● Given material
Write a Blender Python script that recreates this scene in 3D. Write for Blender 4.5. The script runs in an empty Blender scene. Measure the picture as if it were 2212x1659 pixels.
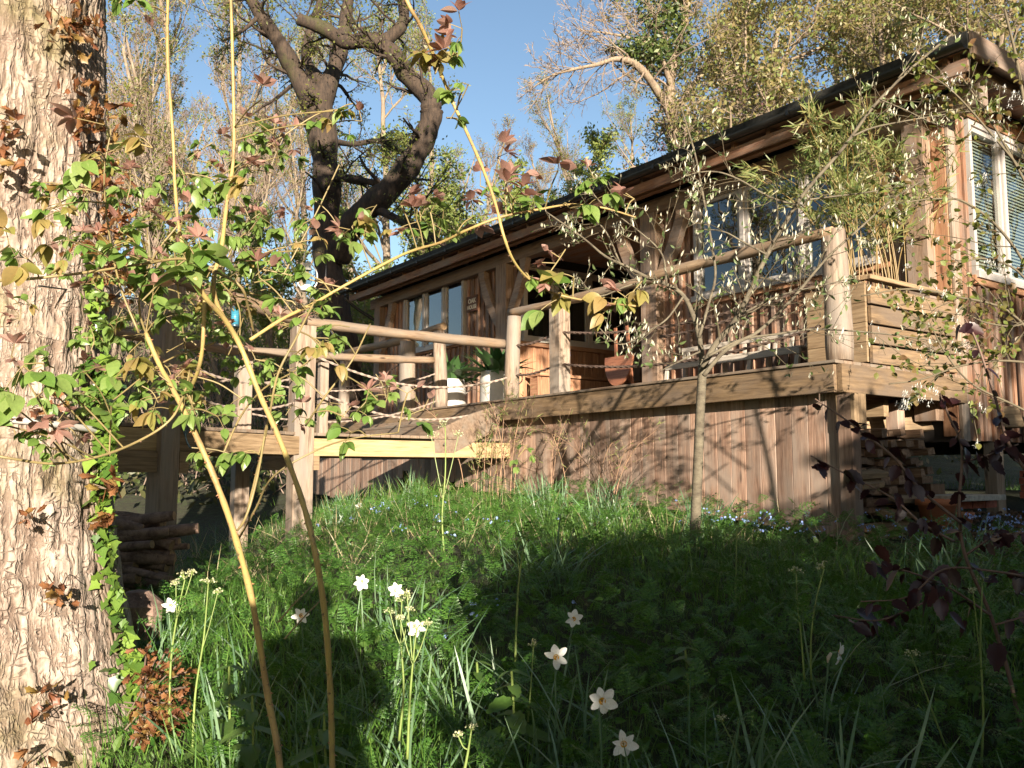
import bpy, bmesh, math, random
import numpy as np
from mathutils import Vector, Matrix, noise as mnoise
random.seed(7); RG = np.random.default_rng(11)
S = bpy.context.scene; COL = S.collection
R = math.radians
# ------------------------------------------------------------------ camera, sky, sun
PITCH = R(5.9); FOC = 1859.0
cam_d = bpy.data.cameras.new('camera'); cam = bpy.data.objects.new('camera', cam_d); COL.objects.link(cam)
cam.location = (0, 0, 0); cam.rotation_euler = (R(90) + PITCH, 0, 0)
cam_d.sensor_width = 36; cam_d.lens = 36 * FOC / 2212; cam_d.clip_start = 0.05; cam_d.clip_end = 1500
S.camera = cam
SUN_TO = Vector((0.2175, -1.0, 0.2227)).normalized()        # towards the sun
sun_d = bpy.data.lights.new('sun', 'SUN'); sun = bpy.data.objects.new('sun', sun_d); COL.objects.link(sun)
sun_d.energy = 5.0; sun_d.angle = R(0.5); sun_d.color = (1.0, 0.88, 0.72)
sun.rotation_euler = SUN_TO.to_track_quat('Z', 'Y').to_euler()
W_ = bpy.data.worlds.new('World'); S.world = W_; W_.use_nodes = True
nt = W_.node_tree; bg = nt.nodes['Background']
sky = nt.nodes.new('ShaderNodeTexSky'); sky.sky_type = 'NISHITA'; sky.sun_disc = False
sky.sun_elevation = math.asin(SUN_TO.z); sky.sun_rotation = math.atan2(SUN_TO.x, SUN_TO.y)
sky.air_density = 1.0; sky.dust_density = 0.6; sky.ozone_density = 1.6
nt.links.new(sky.outputs[0], bg.inputs[0]); bg.inputs[1].default_value = 0.078
S.view_settings.view_transform = 'Standard'; S.view_settings.look = 'None'
S.view_settings.exposure = 1.5; S.view_settings.gamma = 1.0; S.view_settings.use_curve_mapping = False
S.render.engine = 'CYCLES'; S.cycles.max_bounces = 6; S.cycles.transparent_max_bounces = 12

# ------------------------------------------------------------------ helpers
def at(dx, dy, Y):                      # a place in the garden: bearing and height read off the photo, distance Y in metres
    x = dx - 1106; u = 830 - dy
    yy = FOC * math.cos(PITCH) - u * math.sin(PITCH); zz = FOC * math.sin(PITCH) + u * math.cos(PITCH)
    return Vector((x * Y / yy, Y, zz * Y / yy))
def link(o, parent=None):
    COL.objects.link(o)
    if parent is not None: o.parent = parent
    return o
def tag(o, label=None, cat=None, group=None, kind=None):
    if label: o['label'] = label
    if cat: o['category'] = cat
    if group: o['group'] = group
    if kind: o['kind'] = kind
    return o
def empty(name, loc, label, cat, group=None, rz=0):
    o = bpy.data.objects.new(name, None); o.empty_display_size = 0.1; o.location = loc; o.rotation_euler = (0, 0, rz)
    link(o); return tag(o, label, cat, group)
def mesh_np(name, V, F, mats, parent=None, midx=None, smooth=False):
    """V (n,3); F (m,3|4) int array or list of such arrays"""
    if not isinstance(F, (list, tuple)): F = [F]
    F = [np.asarray(f, dtype=np.int32) for f in F if len(f)]
    me = bpy.data.meshes.new(name); V = np.asarray(V, dtype=np.float32)
    me.vertices.add(len(V)); me.vertices.foreach_set('co', V.ravel())
    tot = np.concatenate([np.full(len(f), f.shape[1], dtype=np.int32) for f in F])
    li = np.concatenate([f.ravel() for f in F]); st = np.zeros(len(tot), dtype=np.int32); st[1:] = np.cumsum(tot)[:-1]
    me.loops.add(len(li)); me.loops.foreach_set('vertex_index', li)
    me.polygons.add(len(tot)); me.polygons.foreach_set('loop_start', st); me.polygons.foreach_set('loop_total', tot)
    if midx is not None: me.polygons.foreach_set('material_index', np.asarray(midx, dtype=np.int32))
    me.polygons.foreach_set('use_smooth', np.full(len(tot), smooth, dtype=bool))
    for m in (mats if isinstance(mats, (list, tuple)) else [mats]): me.materials.append(m)
    me.update(calc_edges=True)
    o = bpy.data.objects.new(name, me); return link(o, parent)
class MB:
    """collects boxes, tubes and lathes into one mesh"""
    def __init__(s): s.V = []; s.F3 = []; s.F4 = []; s.n = 0
    def add(s, V, F):
        V = np.asarray(V, dtype=float); F = np.asarray(F) + s.n
        s.V.append(V); s.n += len(V); (s.F3 if F.shape[1] == 3 else s.F4).append(F)
    def box(s, lo, hi):
        x0, y0, z0 = lo; x1, y1, z1 = hi
        s.add([(x0,y0,z0),(x1,y0,z0),(x1,y1,z0),(x0,y1,z0),(x0,y0,z1),(x1,y0,z1),(x1,y1,z1),(x0,y1,z1)],
              [(0,3,2,1),(4,5,6,7),(0,1,5,4),(1,2,6,5),(2,3,7,6),(3,0,4,7)])
    def bar(s, a, b, w, t, n=(0,0,1)):
        a = Vector(a); b = Vector(b); x = (b - a).normalized(); n = Vector(n)
        y = n.cross(x); 
        if y.length < 1e-5: y = Vector((0,1,0)).cross(x)
        y.normalize(); z = x.cross(y); P = []
        for e in (a, b):
            for (i, j) in ((-1,-1),(1,-1),(1,1),(-1,1)): P.append(e + y*(i*w/2) + z*(j*t/2))
        s.add([tuple(p) for p in P], [(0,3,2,1),(4,5,6,7),(0,1,5,4),(1,2,6,5),(2,3,7,6),(3,0,4,7)])
    def tube(s, pts, rad, m=8, caps=True):
        P = np.array([tuple(p) for p in pts], dtype=float)[None]; r = np.broadcast_to(np.asarray(rad, dtype=float), (P.shape[1],))[None]
        V, F = tubes(P, r, m); s.add(V, F)
        if caps:
            K = P.shape[1]; c0 = len(V)
            s.add(P[0][[0, -1]], np.zeros((0, 3), int)) 
            base = s.n - 2 - len(V); f = []
            for i in range(m):
                j = (i + 1) % m
                f.append((base + j, base + i, s.n - 2)); f.append((base + (K-1)*m + i, base + (K-1)*m + j, s.n - 1))
            s.F3.append(np.array(f))
    def lathe(s, prof, c=(0,0,0), m=20):
        K = len(prof); a = np.arange(m) * 2 * np.pi / m; V = []
        for r, z in prof: V += [(c[0] + r*math.cos(t), c[1] + r*math.sin(t), c[2] + z) for t in a]
        F = [(k*m+i, k*m+(i+1) % m, (k+1)*m+(i+1) % m, (k+1)*m+i) for k in range(K-1) for i in range(m)]
        s.add(V, F)
    def poly(s, pts, th, n):           # flat outline given real thickness
        n = Vector(n).normalized() * th; P = [Vector(p) for p in pts]; k = len(P)
        V = [tuple(p) for p in P] + [tuple(p + n) for p in P]; b = s.n; c = sum(P, Vector()) / k
        V += [tuple(c), tuple(c + n)]; F = []
        for i in range(k):
            j = (i+1) % k; F += [(j, i, 2*k), (k+i, k+j, 2*k+1), (i, j, k+j), (i, k+j, k+i)]
        s.add(V, F)
    def build(s, name, mat, parent=None, smooth=False):
        fs = [np.concatenate(f) for f in (s.F3, s.F4) if len(f)]
        return mesh_np(name, np.concatenate(s.V), fs, mat, parent, smooth=smooth)
def tubes(P, Rd, m):
    """P (N,K,3) paths, Rd (N,K) radii -> verts, quads"""
    N, K, _ = P.shape; T = np.empty_like(P)
    T[:, 1:-1] = P[:, 2:] - P[:, :-2]; T[:, 0] = P[:, 1] - P[:, 0]; T[:, -1] = P[:, -1] - P[:, -2]
    T /= np.linalg.norm(T, axis=2, keepdims=True) + 1e-9
    avg = T.mean(axis=1); ref = np.where(np.abs(avg[:, 2:3]) < 0.75, np.array([[0, 0, 1.0]]), np.array([[1.0, 0.13, 0]]))
    ref = np.repeat(ref[:, None], K, axis=1)
    A = np.cross(T, ref); A /= np.linalg.norm(A, axis=2, keepdims=True) + 1e-9; B = np.cross(T, A)
    th = np.arange(m) * 2 * np.pi / m
    V = P[:, :, None] + Rd[:, :, None, None] * (A[:, :, None] * np.cos(th)[None, None, :, None] + B[:, :, None] * np.sin(th)[None, None, :, None])
    idx = np.arange(N * K * m).reshape(N, K, m); a = idx[:, :-1]; b = idx[:, 1:]
    F = np.stack([a, np.roll(a, -1, 2), np.roll(b, -1, 2), b], axis=-1).reshape(-1, 4)
    return V.reshape(-1, 3), F
def spline(pts, k=6):                   # smooth path through points (Catmull-Rom)
    P = [Vector(p) for p in pts]; P = [P[0]*2 - P[1]] + P + [P[-1]*2 - P[-2]]; out = []
    for i in range(1, len(P) - 2):
        for j in range(k):
            t = j / k; a, b, c, d = P[i-1:i+3]
            out.append(0.5 * ((2*b) + (c-a)*t + (2*a-5*b+4*c-d)*t*t + (3*b-a-3*c+d)*t**3))
    out.append(P[-2]); return out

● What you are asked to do
Report only the number of lines in the data above that contain "scene".

● Response to this task
2